I’ve felt a deep restlessness for months now. Isabella is home from college for a few days, and for a brief moment, I feel that restlessness quieting down ever so slightly–perhaps her visit, and having all three Perillo Girls under the same roof again for a few days is the salve needed for my emotional inflammation.
Motherhood is a journey like no other, and doing it solo to not one, but two kids who have mental health issues and dealing with their own deep grief is–well, there isn’t just one word to describe it. Some days the weight of it is enough to drain the full cup I wake up with in just a few hours. Some days the cup isn’t even full when I start the day, having borrowed from a future day’s hope and potential to get through the one I’m living in at the moment.
When they’re both home, control and balance feels restored. They’re where I can see them, where I can keep them safe. But of course, that’s a fallacy–we cannot keep our children safe, truly. There are so many things out of our control, and many in the control of others that choose to deflect and turn a blind eye to the real issues.

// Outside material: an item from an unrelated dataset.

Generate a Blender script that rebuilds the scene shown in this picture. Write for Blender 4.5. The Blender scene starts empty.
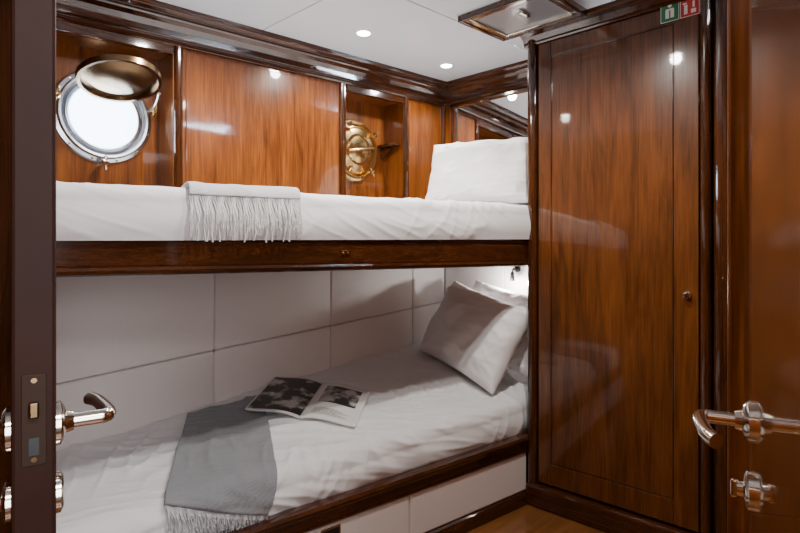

Isabella told me something recently that I needed to hear. I may not be able to fix all my children’s issues on my own but at least I recognize them and give them the support they need, or find the support they need to work through them. Recognizing those needs is a gift I give them even if it doesn’t feel like enough to me. As parents we think we’re the teachers but if we take the time to do more listening and less talking, you’ll find children have just as much, if not more to teach us.
May you all find pockets of peace this long holiday weekend. Remember to be kind, and give extra hugs or reach out to those you love. –xo, j.